THE SECURITY BRUTALIST

Brutalist Security: Five Principles for Executives

Security leaders face growing complexity, expanding attack surfaces, and constant pressure to demonstrate business value. Brutalist Security offers a practical framework for building security programs that remain effective under real conditions.

1. Own Identity, Control Risk

Invest strategically in identity and access management. Enforce MFA and Zero Trust principles across all environments, centralize identity governance, and continuously eliminate unnecessary privileges. The result is a smaller attack surface, fewer opportunities for lateral movement, and faster incident containment.

2. Data Defense Is Business Defense

Protect what the organization cannot afford to lose. Classify sensitive data, restrict access, encrypt it wherever possible, and ensure data movement remains visible and auditable. Continuous monitoring, data loss prevention, and tested backups improve resilience against ransomware, insider threats, and regulatory failures.

3. Patch, Automate, Eliminate Technical Debt

Security hygiene is operational survival. Prioritize remediation based on business risk, automate updates and configuration management wherever practical, and aggressively retire unsupported systems and legacy infrastructure.
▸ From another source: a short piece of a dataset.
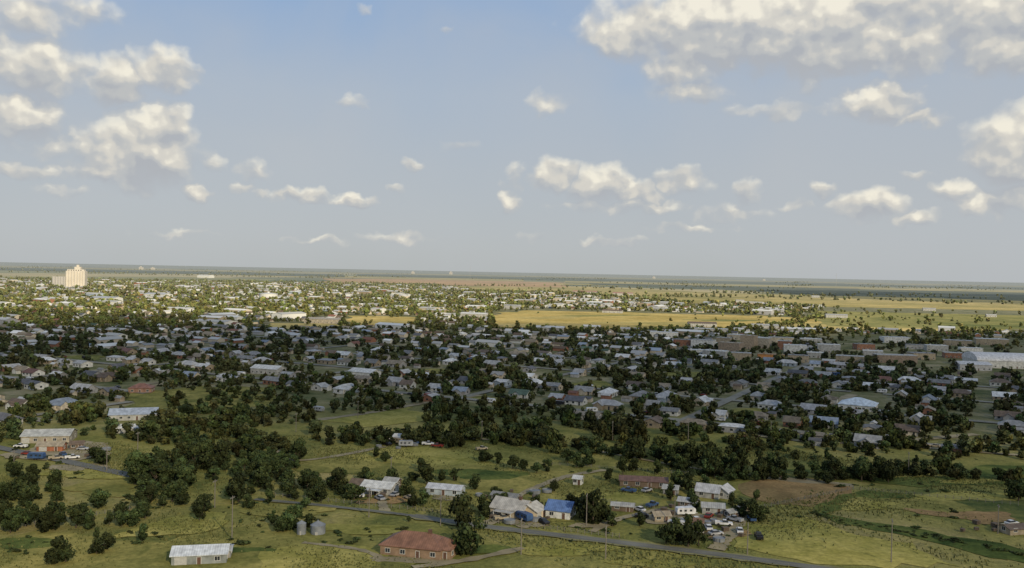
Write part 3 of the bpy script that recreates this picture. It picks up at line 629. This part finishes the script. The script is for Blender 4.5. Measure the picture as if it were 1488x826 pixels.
for i in range(4):
    w=random.uniform(3.5,6); l=random.uniform(3,4.5); h=random.uniform(2.1,2.5); SH.append((wall_mb(w,l,h,1,'gable',False).mesh('wall',[M_wall]),roof_mb(w,l,h,1,'gable',.2).mesh('roof',[M_roof])))
hb=MB(); hcol=[]
nh=0
for d,x,y,sh in houses:
    rn,rc=random.choices(ROOFS,RW)[0]; wn,wc=random.choices(WALLS,WW)[0]
    j=random.uniform(.65,1.15); rc2=tuple(min(.85,c*j) for c in rc)
    rot=TH+random.choice([0,0,math.pi/2,0])+random.uniform(-.1,.1)
    if nh<300:
        nh+=1; wm,rm=random.choice(SH if sh else PRO)
        e=empty('backyard_shed' if sh else house,(x,y,0),rot,f'{"small" if sh else "single storey"} {wn} {"shed" if sh else "house"} with {rn} roof in the town','shed' if sh else 'house','town sheds' if sh else 'town houses')
        o=bpy.data.objects.new('wall',wm); link(o,e); o.color=wc+(1,)
        o=bpy.data.objects.new('roof',rm); link(o,e); o.color=rc2+(1,)
    else:
        if sh: w,l,h,rh=random.uniform(4,7),random.uniform(3.5,5),2.3,1
        elif d>1150 and random.random()<.09: w,l,h,rh=random.uniform(20,55),random.uniform(12,26),random.uniform(4,8),2; rc2=random.choice([WH,LG,(.5,.5,.48)])
        elif random.random()<.04: w,l,h,rh=random.uniform(18,28),random.uniform(10,14),random.uniform(3.5,4.5),2; rc2=random.choice([WH,LG])
        else: w,l,h,rh=random.uniform(8,15),random.uniform(6,9.5),random.uniform(2.4,3.2),random.uniform(1.1,2.4)
        a=wall_mb(w,l,h,rh,'gable'); b=roof_mb(w,l,h,rh,'gable')
        c,s=math.cos(rot),math.sin(rot)
        for q,cc in ((a,wc),(b,rc2)):
            hb.add([(x+vx*c-vy*s,y+vx*s+vy*c,vz) for vx,vy,vz in q.v],q.f); hcol+= [tuple(cc)+(1,)]*sum(len(f) for f in q.f)
    occ.append((x,y,3 if sh else 6))
o=hb.obj('distant_town_houses',[M_attr]); o['kind']='stuff'; tag(o,'mass of far small houses and sheds across the town','houses')
at=o.data.color_attributes.new('tint','FLOAT_COLOR','CORNER'); at.data.foreach_set('color',np.array(hcol,dtype=np.float32).ravel())
k=0
while k<130:
    iu=random.randint(-10,14); iv=random.randint(2,12)
    p=U*(iu*BU+random.uniform(10,130))+V*(iv*BV+random.choice([-5.5,5.5,10,-10]))
    px,py=P(p.x,p.y)
    if 0<px<1488 and p.y>300 and p.length<900 and intown(px,py):
        vehicle(random.choice(['car','car','pickup','trailer']),p.x,p.y,TH+random.choice([0,math.pi]),random.choice(['white','white','silver','black','red','blue','beige']),'on a town street'); k+=1
# ------------------------------------------------------------ trees
def crown_arrays(n,leaf,seed,lobes=7,spread=.62):
    r=np.random.default_rng(seed)
    lc=[];lr=[]
    sx_,sy_=r.uniform(.75,1.25,2)
    for i in range(lobes):
        a=r.uniform(0,2*math.pi); q=r.uniform(.1,spread) if i else 0; z=r.uniform(.4,1.8)
        q*= (1.05-0.5*abs(z-0.9)); lc.append((q*math.cos(a)*sx_,q*math.sin(a)*sy_,z)); lr.append(r.uniform(.22,.55))
    lc=np.array(lc);lr=np.array(lr); li=r.choice(lobes,n,p=lr**2/np.sum(lr**2))
    d=r.normal(size=(n,3)); d/=np.linalg.norm(d,axis=1)[:,None]
    rad=lr[li]*r.uniform(.5,1.2,n)
    c=lc[li]+d*rad[:,None]*np.array([1,1,.85])
    nn=d+r.normal(size=(n,3))*.45; nn/=np.linalg.norm(nn,axis=1)[:,None]
    t=np.cross(nn,r.normal(size=(n,3))); t/=np.linalg.norm(t,axis=1)[:,None]; b=np.cross(nn,t)
    s=leaf*r.uniform(.6,1.3,n)[:,None]; s2=s*r.uniform(.6,1,n)[:,None]
    v=np.stack([c-t*s-b*s2,c+t*s-b*s2,c+t*s+b*s2,c-t*s+b*s2],1)
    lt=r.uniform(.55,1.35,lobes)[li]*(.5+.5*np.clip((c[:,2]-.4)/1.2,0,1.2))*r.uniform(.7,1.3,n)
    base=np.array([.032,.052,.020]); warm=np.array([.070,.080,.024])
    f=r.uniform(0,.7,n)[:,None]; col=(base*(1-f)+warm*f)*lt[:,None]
    return v,col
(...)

This reduces exposure to known exploits while lowering operational overhead.

4. Simplify and Segment Everything

Complexity increases risk. Reduce platform sprawl, minimize unnecessary dependencies, and design for isolation by segmenting networks, workloads, and identities. Enforce least privilege and least functionality throughout the environment. Simpler architectures reduce blast radius, improve accountability, and make security easier to operate.

5. Assume Breach. Operate Accordingly.

Prevention eventually fails, resilience cannot. Build detection and response into daily operations, invest in continuous monitoring and threat hunting, and rehearse incident response regularly. Measure time to detect, contain, and recover. Organizations that practice recovery recover faster and with less business disruption.

Final Note for the C-Suite

Brutalist Security is a doctrine, not a technology strategy. It prioritizes outcomes over activity, survivability over appearances, and operational effectiveness over compliance theater. The objective is straightforward, and it's to build security programs that continue to function when conditions are at their worst.